The term "revisionism" has been used in a number of contexts to refer to different revisions (or claimed revisions) of Marxist theory.

In the late 19th century, revisionism was used to describe democratic socialist writers such as Eduard Bernstein and Jean Jaurès, who sought to revise Karl Marx's ideas about the transition to socialism and claimed that a revolution through force was not necessary to achieve a socialist society. The views of Bernstein and Jaurès gave rise to reformist theory, which asserts that socialism can be achieved through gradual peaceful reforms from within a capitalist system.
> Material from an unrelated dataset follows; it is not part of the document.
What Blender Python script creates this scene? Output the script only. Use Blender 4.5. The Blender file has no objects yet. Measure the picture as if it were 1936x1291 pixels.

In the 1920s and 1930s, the International Left Opposition led by Leon Trotsky, which had been expelled from the Communist International, accused the leadership of the Comintern and Soviet Union of revising the internationalist principles of Marxism and Leninism in favor of the aspirations of an elite bureaucratic caste which had come to power in the Soviet Union. The Trotskyists saw the nascent Stalinist bureaucracy as a roadblock on the proletariat's path to world socialist revolution, and to the shifting policies of the Comintern, they counterposed the Marxist theory of Permanent Revolution. The Soviet authorities, meanwhile, labeled the Trotskyists as "revisionists" and eventually expelled them from the Communist Party of the Soviet Union, whereupon the Trotskyists founded their Fourth International.